▼

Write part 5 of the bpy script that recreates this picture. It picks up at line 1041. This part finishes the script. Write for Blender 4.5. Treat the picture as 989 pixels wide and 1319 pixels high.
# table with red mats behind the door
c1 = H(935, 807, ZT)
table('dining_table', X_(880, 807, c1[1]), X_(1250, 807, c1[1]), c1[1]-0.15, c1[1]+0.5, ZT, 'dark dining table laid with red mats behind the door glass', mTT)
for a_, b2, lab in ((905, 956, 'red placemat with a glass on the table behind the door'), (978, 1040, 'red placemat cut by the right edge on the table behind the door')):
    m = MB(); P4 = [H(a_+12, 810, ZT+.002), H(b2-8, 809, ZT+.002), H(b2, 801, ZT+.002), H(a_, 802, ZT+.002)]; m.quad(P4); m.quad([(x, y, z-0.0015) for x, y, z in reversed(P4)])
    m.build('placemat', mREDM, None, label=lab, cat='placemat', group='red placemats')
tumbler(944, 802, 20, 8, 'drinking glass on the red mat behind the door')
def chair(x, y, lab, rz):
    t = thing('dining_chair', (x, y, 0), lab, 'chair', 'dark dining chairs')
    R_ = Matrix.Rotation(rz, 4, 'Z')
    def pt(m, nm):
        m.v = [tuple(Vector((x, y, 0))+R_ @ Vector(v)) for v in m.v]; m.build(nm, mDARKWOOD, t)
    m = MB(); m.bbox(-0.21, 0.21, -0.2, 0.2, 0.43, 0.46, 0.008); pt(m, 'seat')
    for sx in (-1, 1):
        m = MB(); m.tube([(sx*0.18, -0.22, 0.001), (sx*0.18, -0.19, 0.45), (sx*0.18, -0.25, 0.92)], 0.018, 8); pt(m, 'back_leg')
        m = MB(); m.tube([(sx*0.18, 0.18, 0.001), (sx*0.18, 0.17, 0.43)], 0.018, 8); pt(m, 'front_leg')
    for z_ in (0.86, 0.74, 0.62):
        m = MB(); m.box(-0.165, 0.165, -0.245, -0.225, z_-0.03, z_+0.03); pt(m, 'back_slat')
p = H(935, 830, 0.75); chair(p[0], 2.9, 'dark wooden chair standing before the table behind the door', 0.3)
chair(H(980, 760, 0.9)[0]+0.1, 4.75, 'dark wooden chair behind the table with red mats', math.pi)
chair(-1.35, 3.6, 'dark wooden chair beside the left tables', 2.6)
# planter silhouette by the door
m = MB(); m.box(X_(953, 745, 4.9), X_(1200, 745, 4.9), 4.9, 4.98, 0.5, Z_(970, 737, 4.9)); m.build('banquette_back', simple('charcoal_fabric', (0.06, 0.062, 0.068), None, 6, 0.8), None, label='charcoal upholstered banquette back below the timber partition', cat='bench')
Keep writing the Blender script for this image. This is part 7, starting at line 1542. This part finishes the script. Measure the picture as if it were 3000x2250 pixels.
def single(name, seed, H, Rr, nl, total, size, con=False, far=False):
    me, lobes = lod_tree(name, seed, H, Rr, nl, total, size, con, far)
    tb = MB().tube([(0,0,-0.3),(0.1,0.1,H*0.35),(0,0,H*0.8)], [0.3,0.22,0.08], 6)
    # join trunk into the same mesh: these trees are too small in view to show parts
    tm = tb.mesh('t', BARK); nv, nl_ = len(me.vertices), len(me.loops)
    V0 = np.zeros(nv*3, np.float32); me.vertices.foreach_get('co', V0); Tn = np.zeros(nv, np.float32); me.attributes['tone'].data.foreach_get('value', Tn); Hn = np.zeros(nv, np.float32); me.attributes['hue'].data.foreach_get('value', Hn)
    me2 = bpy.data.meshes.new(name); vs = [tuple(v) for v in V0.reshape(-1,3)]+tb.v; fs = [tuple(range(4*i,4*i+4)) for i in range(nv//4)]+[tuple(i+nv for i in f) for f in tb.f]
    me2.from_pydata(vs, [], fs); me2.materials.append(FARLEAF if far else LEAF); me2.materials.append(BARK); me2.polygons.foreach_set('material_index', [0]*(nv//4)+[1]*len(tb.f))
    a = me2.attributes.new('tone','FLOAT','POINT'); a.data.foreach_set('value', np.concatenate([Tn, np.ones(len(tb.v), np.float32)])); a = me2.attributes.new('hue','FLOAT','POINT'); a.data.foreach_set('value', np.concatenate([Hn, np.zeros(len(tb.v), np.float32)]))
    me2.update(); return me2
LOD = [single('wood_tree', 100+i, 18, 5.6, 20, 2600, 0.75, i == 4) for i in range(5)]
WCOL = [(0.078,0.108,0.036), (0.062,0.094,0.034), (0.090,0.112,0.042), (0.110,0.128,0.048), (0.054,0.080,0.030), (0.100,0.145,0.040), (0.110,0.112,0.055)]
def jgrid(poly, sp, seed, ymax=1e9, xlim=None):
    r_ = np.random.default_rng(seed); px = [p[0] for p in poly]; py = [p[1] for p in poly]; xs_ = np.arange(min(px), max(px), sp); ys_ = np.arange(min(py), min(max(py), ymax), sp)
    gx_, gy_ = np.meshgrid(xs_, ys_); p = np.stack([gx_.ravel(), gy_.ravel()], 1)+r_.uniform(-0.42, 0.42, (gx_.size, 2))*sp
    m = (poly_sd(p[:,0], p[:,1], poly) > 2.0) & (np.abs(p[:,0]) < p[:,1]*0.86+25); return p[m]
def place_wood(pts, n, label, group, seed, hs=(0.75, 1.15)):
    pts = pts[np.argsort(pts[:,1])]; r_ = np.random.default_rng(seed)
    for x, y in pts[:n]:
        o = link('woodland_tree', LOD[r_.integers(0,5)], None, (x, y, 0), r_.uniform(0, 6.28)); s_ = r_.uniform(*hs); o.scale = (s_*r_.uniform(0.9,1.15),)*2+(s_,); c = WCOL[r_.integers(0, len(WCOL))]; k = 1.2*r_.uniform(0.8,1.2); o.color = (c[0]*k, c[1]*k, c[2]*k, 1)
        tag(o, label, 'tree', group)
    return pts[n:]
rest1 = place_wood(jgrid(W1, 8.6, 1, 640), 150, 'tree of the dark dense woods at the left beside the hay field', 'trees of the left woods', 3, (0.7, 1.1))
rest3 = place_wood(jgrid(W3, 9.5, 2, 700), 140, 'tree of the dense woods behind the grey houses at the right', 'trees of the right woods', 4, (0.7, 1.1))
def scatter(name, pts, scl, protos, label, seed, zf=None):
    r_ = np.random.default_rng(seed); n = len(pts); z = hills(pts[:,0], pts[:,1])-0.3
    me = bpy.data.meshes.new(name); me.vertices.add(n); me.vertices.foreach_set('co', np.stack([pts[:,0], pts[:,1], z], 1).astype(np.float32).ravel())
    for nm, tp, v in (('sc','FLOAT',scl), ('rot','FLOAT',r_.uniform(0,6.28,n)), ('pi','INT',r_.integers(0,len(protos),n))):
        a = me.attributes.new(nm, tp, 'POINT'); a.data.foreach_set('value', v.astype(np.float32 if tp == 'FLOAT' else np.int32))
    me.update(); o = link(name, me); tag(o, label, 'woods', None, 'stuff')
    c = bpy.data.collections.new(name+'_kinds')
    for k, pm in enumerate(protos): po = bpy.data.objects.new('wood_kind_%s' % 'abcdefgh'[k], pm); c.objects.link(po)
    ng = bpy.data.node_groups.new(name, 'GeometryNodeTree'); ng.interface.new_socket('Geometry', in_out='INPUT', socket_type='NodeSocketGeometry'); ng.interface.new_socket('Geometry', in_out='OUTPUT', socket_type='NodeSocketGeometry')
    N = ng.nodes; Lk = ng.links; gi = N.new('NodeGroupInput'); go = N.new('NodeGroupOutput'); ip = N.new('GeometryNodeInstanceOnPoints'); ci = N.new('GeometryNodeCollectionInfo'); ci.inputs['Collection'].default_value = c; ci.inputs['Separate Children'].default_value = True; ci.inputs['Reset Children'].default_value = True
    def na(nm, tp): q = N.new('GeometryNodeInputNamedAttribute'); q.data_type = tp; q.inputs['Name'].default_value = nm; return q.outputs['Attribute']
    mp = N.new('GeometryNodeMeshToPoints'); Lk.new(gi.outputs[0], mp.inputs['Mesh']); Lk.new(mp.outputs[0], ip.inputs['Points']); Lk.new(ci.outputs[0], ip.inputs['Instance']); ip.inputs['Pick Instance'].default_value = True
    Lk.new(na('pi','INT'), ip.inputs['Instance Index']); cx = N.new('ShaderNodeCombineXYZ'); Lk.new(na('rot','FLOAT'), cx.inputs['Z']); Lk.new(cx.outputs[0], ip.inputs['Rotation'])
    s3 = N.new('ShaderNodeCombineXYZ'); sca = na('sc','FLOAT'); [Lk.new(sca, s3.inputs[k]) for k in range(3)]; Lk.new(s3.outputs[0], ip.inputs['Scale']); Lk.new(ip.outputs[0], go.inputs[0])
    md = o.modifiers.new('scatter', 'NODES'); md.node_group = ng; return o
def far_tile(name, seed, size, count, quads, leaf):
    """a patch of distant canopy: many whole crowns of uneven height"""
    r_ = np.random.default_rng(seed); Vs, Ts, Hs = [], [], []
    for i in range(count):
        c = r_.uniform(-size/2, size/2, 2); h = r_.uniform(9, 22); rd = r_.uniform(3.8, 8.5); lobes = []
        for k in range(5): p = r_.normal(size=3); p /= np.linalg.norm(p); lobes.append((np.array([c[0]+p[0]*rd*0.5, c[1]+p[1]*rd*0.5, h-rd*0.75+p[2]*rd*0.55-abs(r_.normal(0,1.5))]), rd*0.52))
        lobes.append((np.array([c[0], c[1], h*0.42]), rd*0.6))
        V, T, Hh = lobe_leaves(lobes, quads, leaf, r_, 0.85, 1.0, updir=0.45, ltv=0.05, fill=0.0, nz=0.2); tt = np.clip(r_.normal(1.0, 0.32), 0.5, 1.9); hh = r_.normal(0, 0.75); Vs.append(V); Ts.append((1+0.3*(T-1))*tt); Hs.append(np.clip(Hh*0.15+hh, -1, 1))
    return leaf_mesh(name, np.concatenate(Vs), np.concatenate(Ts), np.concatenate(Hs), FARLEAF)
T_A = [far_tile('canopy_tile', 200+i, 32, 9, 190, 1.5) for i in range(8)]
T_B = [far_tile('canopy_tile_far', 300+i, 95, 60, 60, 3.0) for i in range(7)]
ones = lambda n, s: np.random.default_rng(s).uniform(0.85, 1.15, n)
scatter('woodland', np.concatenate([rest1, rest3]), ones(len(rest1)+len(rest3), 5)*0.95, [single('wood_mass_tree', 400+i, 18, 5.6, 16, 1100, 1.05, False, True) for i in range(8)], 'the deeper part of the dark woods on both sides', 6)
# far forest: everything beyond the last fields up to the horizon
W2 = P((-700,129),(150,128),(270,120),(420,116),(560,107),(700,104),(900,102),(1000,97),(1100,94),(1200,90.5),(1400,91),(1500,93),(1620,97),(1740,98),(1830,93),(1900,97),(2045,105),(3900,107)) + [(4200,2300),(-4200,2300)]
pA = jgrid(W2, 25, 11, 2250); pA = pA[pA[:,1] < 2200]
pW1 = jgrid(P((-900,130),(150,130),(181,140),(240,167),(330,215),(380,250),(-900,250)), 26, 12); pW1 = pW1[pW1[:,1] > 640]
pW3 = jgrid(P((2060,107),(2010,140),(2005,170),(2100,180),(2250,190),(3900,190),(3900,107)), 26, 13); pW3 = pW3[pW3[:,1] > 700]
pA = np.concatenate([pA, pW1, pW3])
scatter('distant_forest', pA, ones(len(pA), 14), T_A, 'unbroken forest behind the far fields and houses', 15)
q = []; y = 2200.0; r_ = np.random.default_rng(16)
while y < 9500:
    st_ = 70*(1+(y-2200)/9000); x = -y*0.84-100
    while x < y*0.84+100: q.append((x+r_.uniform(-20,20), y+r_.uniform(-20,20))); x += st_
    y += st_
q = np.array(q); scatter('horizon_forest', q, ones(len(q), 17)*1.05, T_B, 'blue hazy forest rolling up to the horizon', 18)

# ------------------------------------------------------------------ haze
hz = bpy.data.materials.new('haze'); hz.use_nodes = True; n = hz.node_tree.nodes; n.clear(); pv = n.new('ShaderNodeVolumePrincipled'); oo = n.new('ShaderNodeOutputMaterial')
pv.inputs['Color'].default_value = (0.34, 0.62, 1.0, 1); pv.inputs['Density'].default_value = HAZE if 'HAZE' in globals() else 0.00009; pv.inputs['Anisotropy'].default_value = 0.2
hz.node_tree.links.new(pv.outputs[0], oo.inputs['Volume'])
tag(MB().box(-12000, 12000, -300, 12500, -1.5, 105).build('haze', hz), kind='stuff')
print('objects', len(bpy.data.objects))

▲

WHAT IS ASKED
Copy every line of the material in which the word "picture" occurs.

FINISHED EXERCISE
Write part 5 of the bpy script that recreates this picture. It picks up at line 1041. This part finishes the script. Write for Blender 4.5. Treat the picture as 989 pixels wide and 1319 pixels high.
Keep writing the Blender script for this image. This is part 7, starting at line 1542. This part finishes the script. Measure the picture as if it were 3000x2250 pixels.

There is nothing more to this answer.